L’histoire des Caraïbes est jalonnée de grands noms. Ces hommes, qui l’ont forgée, nous prouvent qu’il existe ce que l’on pourrait appeler un humanisme caribéen. Loin de limiter leur action, leur pensée, leur exemple à leur milieu propre, ils ont regardé vers les peuples voisins. À l’interpénétration des idées est venue s’ajouter l’interaction des hommes. Mus par des aspirations communes, les peuples des Caraïbes ont toujours ardemment souhaité se comprendre.
Originaire de Curaçao, l’amiral Brion a appuyé Simon Bolivar dans sa lutte pour l’indépendance au Venezuela, en Colombie, en Equateur, au Pérou et en Bolivie. Pétion, alors président de Haïti, a demandé à ce même Bolivar de l’aider, moralement et matériellement, dans sa lutte pour l’abolition de l’esclavage au Venezuela. Maximo Gomez, qui obtint l’indépendance de Cuba, était dominicain. Les parents des frères Maceo, qui se sont battus pour l’indépendance de Cuba, avaient également participé à la guerre d’indépendance au Venezuela. Le bras droit de Maceo était vénézuélien, et c’est un Cubain, Francisco Javier Yanes, qui a signé l’Acte d’Indépendance du Venezuela.

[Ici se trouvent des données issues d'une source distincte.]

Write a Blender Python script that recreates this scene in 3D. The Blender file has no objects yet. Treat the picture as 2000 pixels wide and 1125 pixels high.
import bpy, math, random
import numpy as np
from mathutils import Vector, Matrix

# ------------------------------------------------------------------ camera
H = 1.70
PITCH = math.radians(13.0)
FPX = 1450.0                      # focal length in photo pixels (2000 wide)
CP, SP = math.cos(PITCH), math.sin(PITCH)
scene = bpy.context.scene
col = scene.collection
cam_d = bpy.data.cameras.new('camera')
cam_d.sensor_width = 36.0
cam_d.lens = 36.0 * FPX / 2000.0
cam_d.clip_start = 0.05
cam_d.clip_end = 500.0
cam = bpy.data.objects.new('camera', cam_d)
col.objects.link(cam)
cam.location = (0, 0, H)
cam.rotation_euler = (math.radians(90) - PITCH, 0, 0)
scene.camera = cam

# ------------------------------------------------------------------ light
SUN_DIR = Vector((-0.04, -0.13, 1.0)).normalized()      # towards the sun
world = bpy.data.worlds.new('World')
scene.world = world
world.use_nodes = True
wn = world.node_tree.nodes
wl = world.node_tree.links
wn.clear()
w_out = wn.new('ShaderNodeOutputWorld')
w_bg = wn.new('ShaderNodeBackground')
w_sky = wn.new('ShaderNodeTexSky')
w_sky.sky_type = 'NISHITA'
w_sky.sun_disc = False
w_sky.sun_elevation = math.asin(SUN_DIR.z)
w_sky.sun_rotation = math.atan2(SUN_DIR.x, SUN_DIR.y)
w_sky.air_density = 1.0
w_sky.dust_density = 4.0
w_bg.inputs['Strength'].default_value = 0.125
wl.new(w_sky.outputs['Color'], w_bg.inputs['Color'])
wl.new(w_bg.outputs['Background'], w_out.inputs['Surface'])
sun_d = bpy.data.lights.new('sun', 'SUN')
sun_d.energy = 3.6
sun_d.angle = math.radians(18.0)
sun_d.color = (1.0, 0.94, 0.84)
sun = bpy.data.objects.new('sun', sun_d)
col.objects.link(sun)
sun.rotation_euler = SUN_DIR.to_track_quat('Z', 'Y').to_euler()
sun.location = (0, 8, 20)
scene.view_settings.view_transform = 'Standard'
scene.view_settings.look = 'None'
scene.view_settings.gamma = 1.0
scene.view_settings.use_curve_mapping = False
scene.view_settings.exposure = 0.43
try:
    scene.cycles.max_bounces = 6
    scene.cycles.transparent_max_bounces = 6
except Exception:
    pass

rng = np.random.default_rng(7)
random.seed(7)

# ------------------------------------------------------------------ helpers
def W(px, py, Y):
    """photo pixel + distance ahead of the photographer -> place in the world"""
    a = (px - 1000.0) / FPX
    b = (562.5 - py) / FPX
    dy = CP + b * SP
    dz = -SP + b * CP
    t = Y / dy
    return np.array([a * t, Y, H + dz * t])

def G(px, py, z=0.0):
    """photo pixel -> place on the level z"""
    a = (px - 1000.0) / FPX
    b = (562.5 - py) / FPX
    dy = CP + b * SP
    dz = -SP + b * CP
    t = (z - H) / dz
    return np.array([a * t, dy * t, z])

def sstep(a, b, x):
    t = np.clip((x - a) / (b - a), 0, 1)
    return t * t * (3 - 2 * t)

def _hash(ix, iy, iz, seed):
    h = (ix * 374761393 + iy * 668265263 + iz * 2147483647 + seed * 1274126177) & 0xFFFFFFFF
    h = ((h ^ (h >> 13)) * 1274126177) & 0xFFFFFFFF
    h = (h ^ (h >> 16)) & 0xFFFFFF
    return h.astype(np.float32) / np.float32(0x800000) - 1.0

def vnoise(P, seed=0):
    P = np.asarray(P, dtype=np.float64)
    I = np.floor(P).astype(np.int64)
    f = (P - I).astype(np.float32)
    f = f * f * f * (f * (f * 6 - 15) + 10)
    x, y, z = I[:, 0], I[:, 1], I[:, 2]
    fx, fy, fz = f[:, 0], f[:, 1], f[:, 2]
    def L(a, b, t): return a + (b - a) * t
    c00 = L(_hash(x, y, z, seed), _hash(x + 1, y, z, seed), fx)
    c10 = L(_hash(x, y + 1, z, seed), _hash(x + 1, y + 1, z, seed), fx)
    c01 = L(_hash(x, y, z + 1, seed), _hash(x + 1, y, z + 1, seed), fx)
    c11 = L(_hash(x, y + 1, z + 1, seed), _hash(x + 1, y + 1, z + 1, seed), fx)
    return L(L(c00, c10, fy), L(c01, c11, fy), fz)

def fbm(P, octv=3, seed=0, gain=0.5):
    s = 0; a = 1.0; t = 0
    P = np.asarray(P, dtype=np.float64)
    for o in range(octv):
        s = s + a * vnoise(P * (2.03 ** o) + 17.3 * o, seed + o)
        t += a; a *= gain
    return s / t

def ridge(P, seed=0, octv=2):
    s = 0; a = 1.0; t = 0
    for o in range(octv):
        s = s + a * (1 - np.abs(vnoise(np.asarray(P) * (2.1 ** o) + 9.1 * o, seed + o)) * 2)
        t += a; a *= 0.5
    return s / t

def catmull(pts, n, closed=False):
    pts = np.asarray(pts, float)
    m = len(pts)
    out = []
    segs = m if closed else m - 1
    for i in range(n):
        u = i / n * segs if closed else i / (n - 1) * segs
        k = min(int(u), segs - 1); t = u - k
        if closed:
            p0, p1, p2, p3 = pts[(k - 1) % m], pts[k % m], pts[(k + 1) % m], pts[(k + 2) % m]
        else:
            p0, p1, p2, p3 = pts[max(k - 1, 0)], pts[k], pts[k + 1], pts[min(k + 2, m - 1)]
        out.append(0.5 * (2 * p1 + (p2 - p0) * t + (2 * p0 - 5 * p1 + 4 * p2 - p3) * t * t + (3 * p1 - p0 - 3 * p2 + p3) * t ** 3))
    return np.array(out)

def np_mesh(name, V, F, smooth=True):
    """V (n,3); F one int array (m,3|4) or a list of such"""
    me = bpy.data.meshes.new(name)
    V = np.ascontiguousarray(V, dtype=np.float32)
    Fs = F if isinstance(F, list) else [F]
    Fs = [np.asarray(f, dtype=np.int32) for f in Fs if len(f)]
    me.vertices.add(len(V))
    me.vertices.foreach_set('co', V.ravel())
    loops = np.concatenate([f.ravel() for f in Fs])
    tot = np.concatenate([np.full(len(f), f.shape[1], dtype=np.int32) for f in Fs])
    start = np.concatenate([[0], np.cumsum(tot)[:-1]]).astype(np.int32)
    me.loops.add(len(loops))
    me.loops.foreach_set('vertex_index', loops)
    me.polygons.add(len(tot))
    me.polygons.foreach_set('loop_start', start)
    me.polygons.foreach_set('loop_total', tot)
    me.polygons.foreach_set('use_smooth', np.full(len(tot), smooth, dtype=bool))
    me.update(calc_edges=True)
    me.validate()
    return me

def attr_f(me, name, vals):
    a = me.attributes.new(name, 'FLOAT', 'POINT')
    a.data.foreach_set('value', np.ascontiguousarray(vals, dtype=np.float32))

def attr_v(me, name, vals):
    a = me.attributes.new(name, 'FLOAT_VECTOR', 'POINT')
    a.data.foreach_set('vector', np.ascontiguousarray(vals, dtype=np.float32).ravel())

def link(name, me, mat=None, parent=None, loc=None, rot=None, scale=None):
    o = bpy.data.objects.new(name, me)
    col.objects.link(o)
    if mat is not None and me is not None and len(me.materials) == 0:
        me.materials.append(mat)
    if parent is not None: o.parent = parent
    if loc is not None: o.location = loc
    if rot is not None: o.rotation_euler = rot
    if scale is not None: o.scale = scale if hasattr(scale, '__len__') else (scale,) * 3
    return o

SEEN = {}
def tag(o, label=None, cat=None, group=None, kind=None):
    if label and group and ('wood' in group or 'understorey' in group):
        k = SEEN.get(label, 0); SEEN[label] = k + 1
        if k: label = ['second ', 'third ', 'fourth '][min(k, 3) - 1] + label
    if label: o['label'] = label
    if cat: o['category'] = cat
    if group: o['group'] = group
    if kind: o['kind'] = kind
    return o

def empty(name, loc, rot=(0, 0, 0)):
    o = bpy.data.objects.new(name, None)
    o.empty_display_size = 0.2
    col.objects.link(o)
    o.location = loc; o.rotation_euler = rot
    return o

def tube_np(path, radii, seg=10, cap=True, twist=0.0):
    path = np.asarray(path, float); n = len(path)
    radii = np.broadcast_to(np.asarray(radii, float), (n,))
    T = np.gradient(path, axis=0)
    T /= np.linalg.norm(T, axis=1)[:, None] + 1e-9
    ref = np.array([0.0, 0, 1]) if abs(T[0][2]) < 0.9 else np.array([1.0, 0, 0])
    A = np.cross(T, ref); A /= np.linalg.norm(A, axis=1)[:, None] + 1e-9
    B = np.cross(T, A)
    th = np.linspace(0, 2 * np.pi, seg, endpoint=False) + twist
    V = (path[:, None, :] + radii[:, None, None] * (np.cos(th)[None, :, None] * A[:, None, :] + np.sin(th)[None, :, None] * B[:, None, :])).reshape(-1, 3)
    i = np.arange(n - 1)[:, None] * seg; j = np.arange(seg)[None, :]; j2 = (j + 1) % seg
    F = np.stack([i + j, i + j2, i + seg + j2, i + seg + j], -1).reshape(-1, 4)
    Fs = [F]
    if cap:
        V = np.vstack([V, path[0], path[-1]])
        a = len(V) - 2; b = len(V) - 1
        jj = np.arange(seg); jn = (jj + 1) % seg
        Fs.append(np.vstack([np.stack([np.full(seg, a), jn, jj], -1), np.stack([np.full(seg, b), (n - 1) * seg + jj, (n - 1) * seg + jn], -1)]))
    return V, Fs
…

Le grand José Marti, apôtre de l’indépendance de Cuba, dont la trajectoire politique et historique a embrassé toute la Caraïbe, nous a laissé des pages émouvantes, pleines de vérité et d’amour sur le Venezuela, le Guatemala, le Mexique et les pays caribéens en général.

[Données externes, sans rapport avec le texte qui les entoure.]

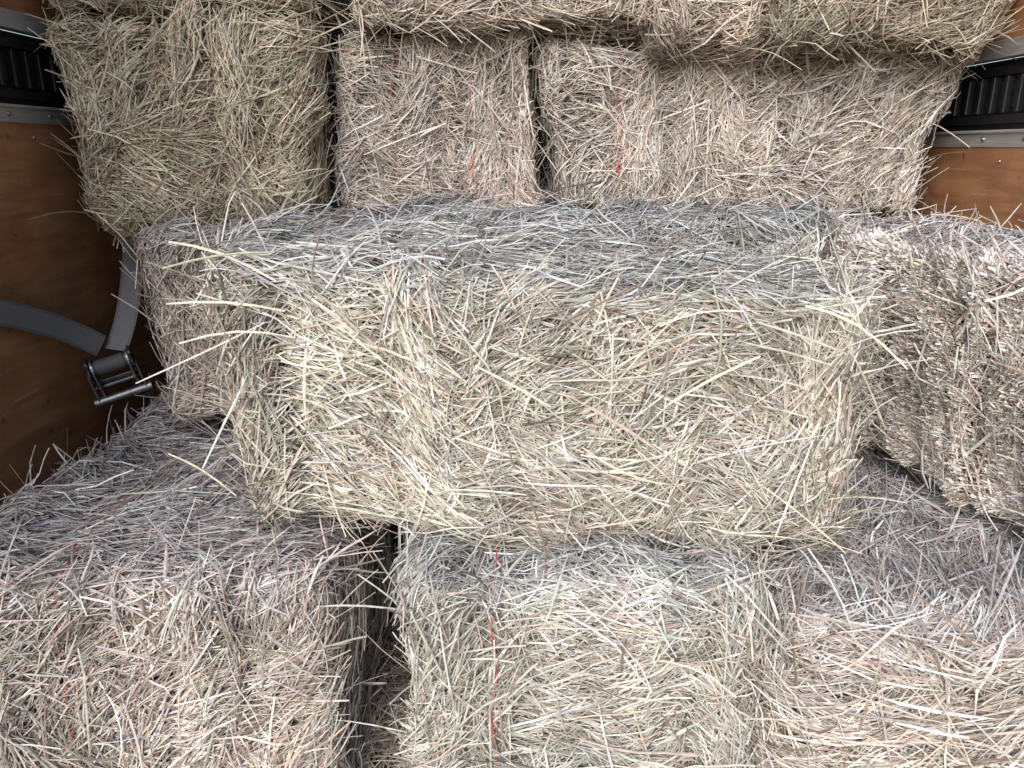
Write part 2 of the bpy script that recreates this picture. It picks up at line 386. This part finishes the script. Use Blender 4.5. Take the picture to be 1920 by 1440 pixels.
side_wall(1,1.09,.012,'brown plywood trailer wall with black slotted track')
bm=bmesh.new(); add_box(bm,0,0,.9,2.2,.04,1.8); o=obj('trailer_bulkhead',bm,DARKW,None,(0,2.75,0)); o['label']='dark end wall of the trailer behind the bales'; o['category']='wall'
bm=bmesh.new(); add_box(bm,0,0,-.02,2.3,4.2,.04); o=obj('floor',bm,FLOOR,None,(0,1.5,0)); o['kind']='structure'; o['label']='dark worn wooden trailer floor under the bales'; o['category']='floor'

# ------------------------------------------------------------ ratchet strap
root=bpy.data.objects.new('ratchet_strap',None); col.objects.link(root)
RC=Vector((-.970,1.80,-.495+ZC)); root.location=RC
root['label']='grey webbing ratchet strap with steel buckle against the wall'; root['category']='ratchet strap'
def strap(pts,wdirs,width,name='webbing'):
    bm=bmesh.new(); uvl=bm.loops.layers.uv.new('UVMap'); n=len(pts); M=8
    P=[];dist=0
    for i in range((n-1)*M+1):
        k=min(i//M,n-2); t=(i-k*M)/M
        p0=pts[max(k-1,0)];p1=pts[k];p2=pts[k+1];p3=pts[min(k+2,n-1)]
        p=.5*((2*p1)+(p2-p0)*t+(2*p0-5*p1+4*p2-p3)*t*t+(3*p1-p0-3*p2+p3)*t**3)
        w=wdirs[k].lerp(wdirs[k+1],t).normalized()
        P.append((p-RC,w))
    rows=[];ds=[]
    for i,(p,w) in enumerate(P):
        if i: dist+=(p-P[i-1][0]).length
        T=(P[min(i+1,len(P)-1)][0]-P[max(i-1,0)][0]).normalized(); w=(w-T*w.dot(T)).normalized(); nn=T.cross(w)*.0009
        rows.append([bm.verts.new(p+w*width/2+nn),bm.verts.new(p-w*width/2+nn),bm.verts.new(p-w*width/2-nn),bm.verts.new(p+w*width/2-nn)]); ds.append(dist)
    for i in range(len(rows)-1):
        for j in range(4):
            f=bm.faces.new((rows[i][j],rows[i][(j+1)%4],rows[i+1][(j+1)%4],rows[i+1][j]))
            uu=[[1,0],[0,0],[0,1],[1,1]][j]
            for l,(u_,v_) in zip(f.loops,((uu[0],ds[i]),(uu[1],ds[i]),(uu[1],ds[i+1]),(uu[0],ds[i+1]))): l[uvl].uv=(u_,v_*6)
    return obj(name,bm,WEB,root,smooth=False)
V=Vector
wv=lambda x,y,z:V((x,y,z+ZC))
strap([wv(-1.045,1.30,-.245),wv(-1.04,1.48,-.298),wv(-1.03,1.62,-.350),wv(-1.01,1.73,-.405),wv(-.985,1.80,-.455)],[V((.1,.25,1)),V((.1,.25,1)),V((.15,.3,1)),V((.25,.4,1)),V((.4,.6,.9))],.054)
strap([wv(-.960,1.82,-.47),wv(-.960,1.90,-.39),wv(-.985,2.02,-.27),wv(-1.02,2.13,-.12)],[V((1,.5,.1)),V((1,.6,.1)),V((1,.8,.1)),V((1,.8,.1))],.050)
Mx=Euler((math.radians(14),math.radians(10),math.radians(-62))).to_matrix().to_4x4()@Matrix.Scale(1.35,4)
def part(name,bm,mat):
    bmesh.ops.transform(bm,matrix=Mx,verts=bm.verts); return obj(name,bm,mat,root)
bm=bmesh.new()
for s in (-1,1):
    add_box(bm,0,s*.030,-.02,.046,.003,.036,.001); add_cyl(bm,(-.0,s*.030,-.004),(0,1,0),.018,.0032,24)
    add_box(bm,-.0,s*.030,-.05,.026,.003,.03,.001)
add_box(bm,-.016,0,-.045,.003,.058,.02,.001)
part('ratchet_frame',bm,STEEL)
bm=bmesh.new(); add_cyl(bm,(0,0,-.004),(0,1,0),.011,.075,24); add_cyl(bm,(0,0,-.004),(0,1,0),.014,.046,24); part('spool',bm,WEB)
for s in (-1,1):
    bm=bmesh.new()
    add_cyl(bm,(.006,s*.036,-.004),(0,1,0),.021,.004,9)
    for k in range(9):
        a=k*2*math.pi/9; add_box(bm,.006+.021*math.cos(a),s*.036,-.004+.021*math.sin(a),.007,.004,.007,.001)
    part('toothed_wheel',bm,DSTEEL)
bm=bmesh.new()
for s in (-1,1): add_box(bm,.016,s*.040,-.035,.016,.003,.055,.001)
add_cyl(bm,(.018,0,-.060),(0,1,0),.007,.098,20)
part('handle',bm,STEEL)
bm=bmesh.new(); add_cyl(bm,(-.008,0,-.045),(0,1,0),.006,.082,16); add_cyl(bm,(-.008,0,-.075),(.5,.9,0),.0045,.09,12); add_cyl(bm,(-.012,.02,-.060),(0,.3,1),.0045,.04,12); part('hook',bm,DSTEEL)

# ------------------------------------------------------------ loose hay (uncountable)
rng=np.random.default_rng(77)
def loose(n,lo,hi):
    P0=rng.uniform(lo,hi,(n,3)); th=rng.uniform(0,6.28,n); ph=rng.normal(0,.35,n); Ls=rng.uniform(.03,.13,n)
    d=np.stack([np.cos(th)*np.cos(ph),np.sin(th)*np.cos(ph),np.sin(ph)],-1)
    t=np.linspace(-.5,.5,5)
    P=P0[:,None]+d[:,None]*(t[None,:]*Ls[:,None])[...,None]
    P[...,2]-=(t**2)[None,:]*Ls[:,None]*.4
    return ribbons(P,np.broadcast_to(np.array([0,0,1.]),P.shape),rng.uniform(.001,.003,n),rng.uniform(-1,1,n),np.full(n,.3),palette(rng,n,W_PINK,(.8,.75,.7)))
a=loose(2600,(-.30,.75,.005),(-.15,1.9,.05)); b=loose(1200,(.53,1.55,.435),(.72,1.60,.49)); c=loose(900,(-1.05,.7,.005),(1.05,1.0,.012))
Vv=[];Qq=[];Cc=[];off=0
for v,q,cc in (a,b,c): Vv.append(v);Qq.append(q+off);Cc.append(cc);off+=len(v)
me=build_mesh('loose_hay',np.concatenate(Vv),np.concatenate(Qq),np.concatenate(Cc),HAY)
o=bpy.data.objects.new('loose_hay',me); col.objects.link(o); o['kind']='stuff'; o['label']='loose hay stalks fallen into gaps between bales'; o['category']='loose hay'

# ------------------------------------------------------------ light, world, camera
w=bpy.data.worlds.new('World'); scene.world=w; w.use_nodes=True
nt=w.node_tree; bg=nt.nodes['Background']; sky=nt.nodes.new('ShaderNodeTexSky'); sky.sky_type='NISHITA'; sky.sun_disc=False
EL=34; AZ=200
sky.sun_elevation=math.radians(EL); sky.sun_rotation=math.radians(AZ)
nt.links.new(sky.outputs[0],bg.inputs[0]); bg.inputs[1].default_value=.15
sd=bpy.data.lights.new('sun','SUN'); sd.energy=4.4; sd.angle=math.radians(50); sd.color=(1,.965,.94)
so=bpy.data.objects.new('sun',sd); col.objects.link(so); so.location=(0,-3,5)
dirv=V((math.sin(math.radians(AZ))*math.cos(math.radians(EL)),math.cos(math.radians(AZ))*math.cos(math.radians(EL)),math.sin(math.radians(EL))))
so.rotation_euler=dirv.to_track_quat('Z','Y').to_euler()
cd=bpy.data.cameras.new('camera'); cam=bpy.data.objects.new('camera',cd); col.objects.link(cam)
cam.location=(0,0,ZC); cam.rotation_euler=(math.radians(90-17),0,0)
cd.sensor_width=36; cd.lens=27.2; cd.clip_start=.02; cd.clip_end=200
scene.camera=cam
scene.view_settings.view_transform='Standard'; scene.view_settings.look='None'; scene.view_settings.exposure=0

A travers cette interaction des hommes, cette communauté de pensée, les zones continentales du Mexique ainsi que du Venezuela et de la Colombie, qui ont été peuplées d’esclaves africains au cours du même processus de colonisation comme, aussi, au Pérou, à Guayaquil et au Brésil ont fini par faire partie de ce conglomérat caribéen dont nous commençons à distinguer et à comprendre l’ensemble en confrontant ce qui nous unit et nous distingue, ce qui nous rend à la fois semblables et singuliers, ce qui nous appartient en propre et ce qui appartient à tous.